COLLECTED MATERIAL:
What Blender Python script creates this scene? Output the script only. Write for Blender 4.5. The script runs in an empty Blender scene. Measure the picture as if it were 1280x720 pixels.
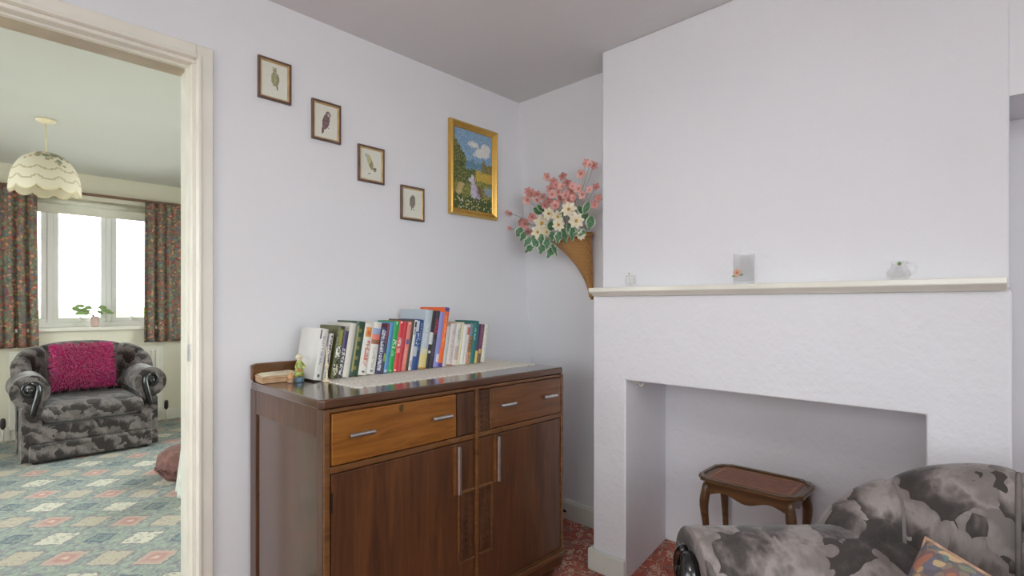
import bpy, bmesh, math, random
from mathutils import Vector, Matrix
C = bpy.context.scene.collection
PI = math.pi
R = math.radians
rnd = random.Random(7)

# ------------------------------------------------------------------ helpers
def lin(c):
    out = []
    for v in c[:3]:
        v = v / 255.0
        out.append(v / 12.92 if v <= 0.04045 else ((v + 0.055) / 1.055) ** 2.4)
    return tuple(out) + (1.0,)

class NT:
    def __init__(s, name):
        s.m = bpy.data.materials.new(name); s.m.use_nodes = True
        s.t = s.m.node_tree; s.n = s.t.nodes; s.l = s.t.links
        s.n.clear()
        s.out = s.n.new('ShaderNodeOutputMaterial')
        s.b = s.n.new('ShaderNodeBsdfPrincipled')
        s.l.new(s.b.outputs[0], s.out.inputs[0])
    def put(s, sock, v):
        if v is None: return
        if isinstance(v, bpy.types.NodeSocket): s.l.new(v, sock)
        elif isinstance(v, (tuple, list)) and len(v) == 3 and sock.type == 'RGBA': sock.default_value = lin(v)
        else: sock.default_value = v
    def set(s, **k):
        for a, v in k.items(): s.put(s.b.inputs[a.replace('_', ' ')], v)
    def coord(s, kind='Object'):
        return s.n.new('ShaderNodeTexCoord').outputs[kind]
    def pos(s):
        return s.n.new('ShaderNodeNewGeometry').outputs['Position']
    def mapping(s, v, scale=(1,1,1), loc=(0,0,0), rot=(0,0,0)):
        n = s.n.new('ShaderNodeMapping'); s.l.new(v, n.inputs[0])
        n.inputs['Scale'].default_value = scale; n.inputs['Location'].default_value = loc
        n.inputs['Rotation'].default_value = rot
        return n.outputs[0]
    def noise(s, v, scale, detail=3, rough=.5, dist=0, color=False):
        n = s.n.new('ShaderNodeTexNoise'); s.put(n.inputs['Vector'], v)
        n.inputs['Scale'].default_value = scale; n.inputs['Detail'].default_value = detail
        n.inputs['Roughness'].default_value = rough; n.inputs['Distortion'].default_value = dist
        return n.outputs['Color' if color else 'Fac']
    def vor(s, v, scale, out='Distance', feat='F1', rand=1):
        n = s.n.new('ShaderNodeTexVoronoi'); n.feature = feat; s.put(n.inputs['Vector'], v)
        n.inputs['Scale'].default_value = scale; n.inputs['Randomness'].default_value = rand
        return n.outputs[out]
    def wave(s, v, scale, dist=0, kind='BANDS', axis='X', prof='SIN'):
        n = s.n.new('ShaderNodeTexWave'); s.put(n.inputs['Vector'], v); n.wave_type = kind
        n.bands_direction = axis; n.wave_profile = prof
        n.inputs['Scale'].default_value = scale; n.inputs['Distortion'].default_value = dist
        return n.outputs['Fac']
    def math(s, op, a, b=None, c=None):
        n = s.n.new('ShaderNodeMath'); n.operation = op
        s.put(n.inputs[0], a); s.put(n.inputs[1], b)
        if c is not None: s.put(n.inputs[2], c)
        return n.outputs[0]
    def vmath(s, op, a, b=None, out=0):
        n = s.n.new('ShaderNodeVectorMath'); n.operation = op
        s.put(n.inputs[0], a); s.put(n.inputs[1], b)
        return n.outputs[out]
    def vscale(s, a, f):
        n = s.n.new('ShaderNodeVectorMath'); n.operation = 'SCALE'
        s.put(n.inputs[0], a); n.inputs['Scale'].default_value = f
        return n.outputs[0]
    def sep(s, v):
        n = s.n.new('ShaderNodeSeparateXYZ'); s.l.new(v, n.inputs[0]); return n.outputs
    def mix(s, f, a, b, mode='MIX'):
        n = s.n.new('ShaderNodeMix'); n.data_type = 'RGBA'; n.blend_type = mode
        s.put(n.inputs[0], f); s.put(n.inputs[6], a); s.put(n.inputs[7], b)
        return n.outputs[2]
    def ramp(s, f, stops, interp='LINEAR'):
        n = s.n.new('ShaderNodeValToRGB'); s.put(n.inputs[0], f); r = n.color_ramp; r.interpolation = interp
        while len(r.elements) < len(stops): r.elements.new(.5)
        for e, (p, c) in zip(r.elements, stops): e.position = p; e.color = lin(c)
        return n.outputs[0]
    def bump(s, h, strength=.3, dist=.01):
        n = s.n.new('ShaderNodeBump'); n.inputs['Strength'].default_value = strength
        n.inputs['Distance'].default_value = dist; s.l.new(h, n.inputs['Height'])
        s.l.new(n.outputs[0], s.b.inputs['Normal'])

def plain(name, c, rough=.5, var=.06, scale=14, metal=0, spec=.5, bump=0, sheen=0, coat=0, trans=0):
    m = NT(name); v = m.coord()
    f = m.noise(v, scale)
    lo = tuple(max(0, x * (1 - var)) for x in c); hi = tuple(min(255, x * (1 + var)) for x in c)
    m.set(Base_Color=m.ramp(f, [(.3, lo), (.7, hi)]), Roughness=rough, Metallic=metal)
    m.b.inputs['Specular IOR Level'].default_value = spec
    if sheen: m.set(Sheen_Weight=sheen)
    if coat: m.set(Coat_Weight=coat, Coat_Roughness=.1)
    if trans: m.set(Transmission_Weight=trans)
    if bump: m.bump(m.noise(v, scale * 6), bump, .004)
    return m.m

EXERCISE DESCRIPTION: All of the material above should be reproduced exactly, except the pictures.

EXERCISE OUTPUT:
What Blender Python script creates this scene? Output the script only. Write for Blender 4.5. The script runs in an empty Blender scene. Measure the picture as if it were 1280x720 pixels.
import bpy, bmesh, math, random
from mathutils import Vector, Matrix
C = bpy.context.scene.collection
PI = math.pi
R = math.radians
rnd = random.Random(7)

# ------------------------------------------------------------------ helpers
def lin(c):
    out = []
    for v in c[:3]:
        v = v / 255.0
        out.append(v / 12.92 if v <= 0.04045 else ((v + 0.055) / 1.055) ** 2.4)
    return tuple(out) + (1.0,)

class NT:
    def __init__(s, name):
        s.m = bpy.data.materials.new(name); s.m.use_nodes = True
        s.t = s.m.node_tree; s.n = s.t.nodes; s.l = s.t.links
        s.n.clear()
        s.out = s.n.new('ShaderNodeOutputMaterial')
        s.b = s.n.new('ShaderNodeBsdfPrincipled')
        s.l.new(s.b.outputs[0], s.out.inputs[0])
    def put(s, sock, v):
        if v is None: return
        if isinstance(v, bpy.types.NodeSocket): s.l.new(v, sock)
        elif isinstance(v, (tuple, list)) and len(v) == 3 and sock.type == 'RGBA': sock.default_value = lin(v)
        else: sock.default_value = v
    def set(s, **k):
        for a, v in k.items(): s.put(s.b.inputs[a.replace('_', ' ')], v)
    def coord(s, kind='Object'):
        return s.n.new('ShaderNodeTexCoord').outputs[kind]
    def pos(s):
        return s.n.new('ShaderNodeNewGeometry').outputs['Position']
    def mapping(s, v, scale=(1,1,1), loc=(0,0,0), rot=(0,0,0)):
        n = s.n.new('ShaderNodeMapping'); s.l.new(v, n.inputs[0])
        n.inputs['Scale'].default_value = scale; n.inputs['Location'].default_value = loc
        n.inputs['Rotation'].default_value = rot
        return n.outputs[0]
    def noise(s, v, scale, detail=3, rough=.5, dist=0, color=False):
        n = s.n.new('ShaderNodeTexNoise'); s.put(n.inputs['Vector'], v)
        n.inputs['Scale'].default_value = scale; n.inputs['Detail'].default_value = detail
        n.inputs['Roughness'].default_value = rough; n.inputs['Distortion'].default_value = dist
        return n.outputs['Color' if color else 'Fac']
    def vor(s, v, scale, out='Distance', feat='F1', rand=1):
        n = s.n.new('ShaderNodeTexVoronoi'); n.feature = feat; s.put(n.inputs['Vector'], v)
        n.inputs['Scale'].default_value = scale; n.inputs['Randomness'].default_value = rand
        return n.outputs[out]
    def wave(s, v, scale, dist=0, kind='BANDS', axis='X', prof='SIN'):
        n = s.n.new('ShaderNodeTexWave'); s.put(n.inputs['Vector'], v); n.wave_type = kind
        n.bands_direction = axis; n.wave_profile = prof
        n.inputs['Scale'].default_value = scale; n.inputs['Distortion'].default_value = dist
        return n.outputs['Fac']
    def math(s, op, a, b=None, c=None):
        n = s.n.new('ShaderNodeMath'); n.operation = op
        s.put(n.inputs[0], a); s.put(n.inputs[1], b)
        if c is not None: s.put(n.inputs[2], c)
        return n.outputs[0]
    def vmath(s, op, a, b=None, out=0):
        n = s.n.new('ShaderNodeVectorMath'); n.operation = op
        s.put(n.inputs[0], a); s.put(n.inputs[1], b)
        return n.outputs[out]
    def vscale(s, a, f):
        n = s.n.new('ShaderNodeVectorMath'); n.operation = 'SCALE'
        s.put(n.inputs[0], a); n.inputs['Scale'].default_value = f
        return n.outputs[0]
    def sep(s, v):
        n = s.n.new('ShaderNodeSeparateXYZ'); s.l.new(v, n.inputs[0]); return n.outputs
    def mix(s, f, a, b, mode='MIX'):
        n = s.n.new('ShaderNodeMix'); n.data_type = 'RGBA'; n.blend_type = mode
        s.put(n.inputs[0], f); s.put(n.inputs[6], a); s.put(n.inputs[7], b)
        return n.outputs[2]
    def ramp(s, f, stops, interp='LINEAR'):
        n = s.n.new('ShaderNodeValToRGB'); s.put(n.inputs[0], f); r = n.color_ramp; r.interpolation = interp
        while len(r.elements) < len(stops): r.elements.new(.5)
        for e, (p, c) in zip(r.elements, stops): e.position = p; e.color = lin(c)
        return n.outputs[0]
    def bump(s, h, strength=.3, dist=.01):
        n = s.n.new('ShaderNodeBump'); n.inputs['Strength'].default_value = strength
        n.inputs['Distance'].default_value = dist; s.l.new(h, n.inputs['Height'])
        s.l.new(n.outputs[0], s.b.inputs['Normal'])

def plain(name, c, rough=.5, var=.06, scale=14, metal=0, spec=.5, bump=0, sheen=0, coat=0, trans=0):
    m = NT(name); v = m.coord()
    f = m.noise(v, scale)
    lo = tuple(max(0, x * (1 - var)) for x in c); hi = tuple(min(255, x * (1 + var)) for x in c)
    m.set(Base_Color=m.ramp(f, [(.3, lo), (.7, hi)]), Roughness=rough, Metallic=metal)
    m.b.inputs['Specular IOR Level'].default_value = spec
    if sheen: m.set(Sheen_Weight=sheen)
    if coat: m.set(Coat_Weight=coat, Coat_Roughness=.1)
    if trans: m.set(Transmission_Weight=trans)
    if bump: m.bump(m.noise(v, scale * 6), bump, .004)
    return m.m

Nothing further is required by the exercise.